When available, copies of the joint proxy statement/prospectus will be mailed to the respective shareholders of Civista and United Community. When available, copies of the joint proxy statement/prospectus also may be obtained free of charge at the SEC’s web site at http://www.sec.gov, or by directing a request to Civista Bancshares, Inc., 100 East Water Street, P.O. Box 5016, Sandusky, Ohio 44870, Attn: Dennis G. Shaffer.

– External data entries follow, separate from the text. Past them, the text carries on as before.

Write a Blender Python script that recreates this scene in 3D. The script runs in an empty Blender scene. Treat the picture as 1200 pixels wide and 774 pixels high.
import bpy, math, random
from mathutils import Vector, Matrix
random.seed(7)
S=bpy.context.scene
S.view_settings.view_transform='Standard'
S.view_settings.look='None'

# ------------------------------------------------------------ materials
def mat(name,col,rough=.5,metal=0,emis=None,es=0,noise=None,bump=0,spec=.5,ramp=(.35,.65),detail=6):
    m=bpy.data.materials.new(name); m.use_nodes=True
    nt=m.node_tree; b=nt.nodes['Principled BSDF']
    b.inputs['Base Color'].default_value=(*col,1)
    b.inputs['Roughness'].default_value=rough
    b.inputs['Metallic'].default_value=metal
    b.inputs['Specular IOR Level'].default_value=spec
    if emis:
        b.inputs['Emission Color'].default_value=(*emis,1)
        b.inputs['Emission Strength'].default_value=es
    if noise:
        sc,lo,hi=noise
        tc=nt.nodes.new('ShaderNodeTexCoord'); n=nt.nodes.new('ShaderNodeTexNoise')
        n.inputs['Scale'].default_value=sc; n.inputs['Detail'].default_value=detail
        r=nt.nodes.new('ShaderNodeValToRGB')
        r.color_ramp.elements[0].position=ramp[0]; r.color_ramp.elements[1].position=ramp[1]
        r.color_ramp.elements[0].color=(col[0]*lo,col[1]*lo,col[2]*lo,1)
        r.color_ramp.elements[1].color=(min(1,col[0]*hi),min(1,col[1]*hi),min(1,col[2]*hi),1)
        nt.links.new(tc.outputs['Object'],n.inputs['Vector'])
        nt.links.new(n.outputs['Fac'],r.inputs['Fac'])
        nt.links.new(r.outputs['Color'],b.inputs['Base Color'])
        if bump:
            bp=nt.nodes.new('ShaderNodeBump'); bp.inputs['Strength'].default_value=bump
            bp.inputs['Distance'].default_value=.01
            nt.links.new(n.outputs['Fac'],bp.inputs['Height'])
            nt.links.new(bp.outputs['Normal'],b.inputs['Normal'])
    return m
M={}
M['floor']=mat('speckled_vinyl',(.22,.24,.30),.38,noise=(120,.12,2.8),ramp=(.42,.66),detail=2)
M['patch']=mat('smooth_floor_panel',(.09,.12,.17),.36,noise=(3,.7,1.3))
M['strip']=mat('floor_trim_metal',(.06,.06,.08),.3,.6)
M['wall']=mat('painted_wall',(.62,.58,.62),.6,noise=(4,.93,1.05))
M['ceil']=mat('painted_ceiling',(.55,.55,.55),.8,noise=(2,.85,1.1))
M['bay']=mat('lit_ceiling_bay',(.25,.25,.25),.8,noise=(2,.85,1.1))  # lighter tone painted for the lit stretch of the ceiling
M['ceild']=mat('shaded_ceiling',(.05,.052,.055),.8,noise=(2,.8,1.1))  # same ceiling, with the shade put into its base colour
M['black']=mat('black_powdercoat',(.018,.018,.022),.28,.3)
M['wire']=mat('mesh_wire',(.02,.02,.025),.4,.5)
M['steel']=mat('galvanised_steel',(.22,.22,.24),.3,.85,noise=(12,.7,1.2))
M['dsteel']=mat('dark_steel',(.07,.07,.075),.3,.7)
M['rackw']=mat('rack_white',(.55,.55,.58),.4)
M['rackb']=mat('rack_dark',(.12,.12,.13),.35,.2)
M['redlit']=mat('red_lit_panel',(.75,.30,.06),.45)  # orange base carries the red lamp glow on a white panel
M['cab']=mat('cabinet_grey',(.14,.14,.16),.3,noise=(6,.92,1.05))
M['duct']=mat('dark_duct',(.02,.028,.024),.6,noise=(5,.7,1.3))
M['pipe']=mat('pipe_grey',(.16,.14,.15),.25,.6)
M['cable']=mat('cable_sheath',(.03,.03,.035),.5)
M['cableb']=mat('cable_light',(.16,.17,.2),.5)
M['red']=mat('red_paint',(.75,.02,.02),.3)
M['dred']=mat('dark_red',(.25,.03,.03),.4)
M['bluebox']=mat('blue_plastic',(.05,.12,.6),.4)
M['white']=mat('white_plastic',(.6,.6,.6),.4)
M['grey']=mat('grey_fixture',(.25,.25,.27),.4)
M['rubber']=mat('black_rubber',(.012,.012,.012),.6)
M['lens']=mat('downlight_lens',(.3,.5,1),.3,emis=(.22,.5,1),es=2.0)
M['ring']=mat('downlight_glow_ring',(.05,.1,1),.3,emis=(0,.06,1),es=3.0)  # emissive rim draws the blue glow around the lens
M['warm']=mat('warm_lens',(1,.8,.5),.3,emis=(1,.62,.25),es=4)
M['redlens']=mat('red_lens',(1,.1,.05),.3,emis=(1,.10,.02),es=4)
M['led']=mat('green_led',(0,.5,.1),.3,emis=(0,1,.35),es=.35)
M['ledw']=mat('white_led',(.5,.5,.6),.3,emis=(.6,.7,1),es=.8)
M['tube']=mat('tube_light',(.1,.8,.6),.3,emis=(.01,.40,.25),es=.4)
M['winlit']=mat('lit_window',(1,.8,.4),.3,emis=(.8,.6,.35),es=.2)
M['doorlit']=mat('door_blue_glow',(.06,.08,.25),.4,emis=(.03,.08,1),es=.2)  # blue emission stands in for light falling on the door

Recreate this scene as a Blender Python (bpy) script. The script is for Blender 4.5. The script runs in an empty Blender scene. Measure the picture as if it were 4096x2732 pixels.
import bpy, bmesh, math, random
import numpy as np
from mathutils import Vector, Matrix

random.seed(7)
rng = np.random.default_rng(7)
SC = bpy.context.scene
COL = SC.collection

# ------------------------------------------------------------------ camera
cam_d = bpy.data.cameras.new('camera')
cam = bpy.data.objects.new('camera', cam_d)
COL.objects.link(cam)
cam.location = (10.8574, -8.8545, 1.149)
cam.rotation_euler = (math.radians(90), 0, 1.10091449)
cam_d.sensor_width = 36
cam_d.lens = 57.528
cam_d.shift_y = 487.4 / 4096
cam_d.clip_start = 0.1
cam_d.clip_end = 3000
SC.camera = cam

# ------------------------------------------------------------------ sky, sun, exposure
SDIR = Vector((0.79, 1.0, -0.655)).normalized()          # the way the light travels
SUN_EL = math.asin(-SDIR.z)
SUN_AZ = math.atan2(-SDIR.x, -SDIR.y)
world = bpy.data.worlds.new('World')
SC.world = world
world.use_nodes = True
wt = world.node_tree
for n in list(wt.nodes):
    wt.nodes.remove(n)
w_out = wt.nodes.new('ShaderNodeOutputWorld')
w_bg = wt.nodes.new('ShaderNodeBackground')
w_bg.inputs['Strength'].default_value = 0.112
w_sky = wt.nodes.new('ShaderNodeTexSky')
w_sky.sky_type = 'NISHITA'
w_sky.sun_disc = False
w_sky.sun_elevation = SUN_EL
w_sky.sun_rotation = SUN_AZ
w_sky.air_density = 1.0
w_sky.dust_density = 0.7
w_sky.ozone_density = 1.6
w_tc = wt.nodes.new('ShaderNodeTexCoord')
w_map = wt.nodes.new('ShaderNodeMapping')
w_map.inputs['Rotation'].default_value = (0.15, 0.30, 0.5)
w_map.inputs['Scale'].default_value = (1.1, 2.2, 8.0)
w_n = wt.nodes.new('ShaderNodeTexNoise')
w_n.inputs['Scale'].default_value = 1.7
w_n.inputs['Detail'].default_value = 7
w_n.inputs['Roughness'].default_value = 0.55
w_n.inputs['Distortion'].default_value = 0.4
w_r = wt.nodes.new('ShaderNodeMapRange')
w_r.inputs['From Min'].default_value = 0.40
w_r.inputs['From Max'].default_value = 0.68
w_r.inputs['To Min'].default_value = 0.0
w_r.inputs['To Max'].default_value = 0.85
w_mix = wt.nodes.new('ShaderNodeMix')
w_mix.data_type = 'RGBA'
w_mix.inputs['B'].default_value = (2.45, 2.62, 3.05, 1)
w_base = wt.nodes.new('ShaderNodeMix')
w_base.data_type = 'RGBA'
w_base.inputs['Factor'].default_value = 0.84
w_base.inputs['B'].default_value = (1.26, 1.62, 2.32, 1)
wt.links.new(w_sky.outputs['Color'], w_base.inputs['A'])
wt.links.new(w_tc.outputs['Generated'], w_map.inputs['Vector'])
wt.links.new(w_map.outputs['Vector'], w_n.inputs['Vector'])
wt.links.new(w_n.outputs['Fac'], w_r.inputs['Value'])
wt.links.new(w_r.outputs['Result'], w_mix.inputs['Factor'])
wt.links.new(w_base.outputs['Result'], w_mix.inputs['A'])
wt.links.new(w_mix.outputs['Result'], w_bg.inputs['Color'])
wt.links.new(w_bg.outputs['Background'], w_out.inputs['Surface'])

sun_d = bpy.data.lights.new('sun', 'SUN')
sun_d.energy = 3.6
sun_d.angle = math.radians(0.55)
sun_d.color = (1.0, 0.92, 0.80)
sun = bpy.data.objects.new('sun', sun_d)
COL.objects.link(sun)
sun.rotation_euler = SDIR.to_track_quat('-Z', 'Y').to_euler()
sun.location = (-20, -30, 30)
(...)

PARTICIPANTS IN THE SOLICITATION

Civista, United Community and certain of their respective directors and executive officers, under the SEC’s rules, may be deemed to be participants in the solicitation of proxies of Civista’s and United Community’s shareholders in connection with the proposed transaction. Information about the directors and executive officers of Civista and their ownership of Civista common shares is set forth in the proxy statement for Civista’s 2018 Annual Meeting of Shareholders, as filed with the SEC on Schedule 14A on March 15, 2018. Information about the directors and executive officers of United Community and their ownership of United Community’s common stock is set forth in the proxy statement for United’s 2017 Annual Meeting of Shareholders, as filed with the SEC on Schedule 14A on October 25, 2017. Additional information regarding the interests of those participants and other persons who may be deemed participants in the solicitation of proxies of Civista’s and United Community’s shareholders in connection with the proposed transaction may be obtained by reading the joint proxy statement/prospectus regarding the proposed transaction when it becomes available. Once available, free copies of the joint proxy statement/prospectus may be obtained as described above.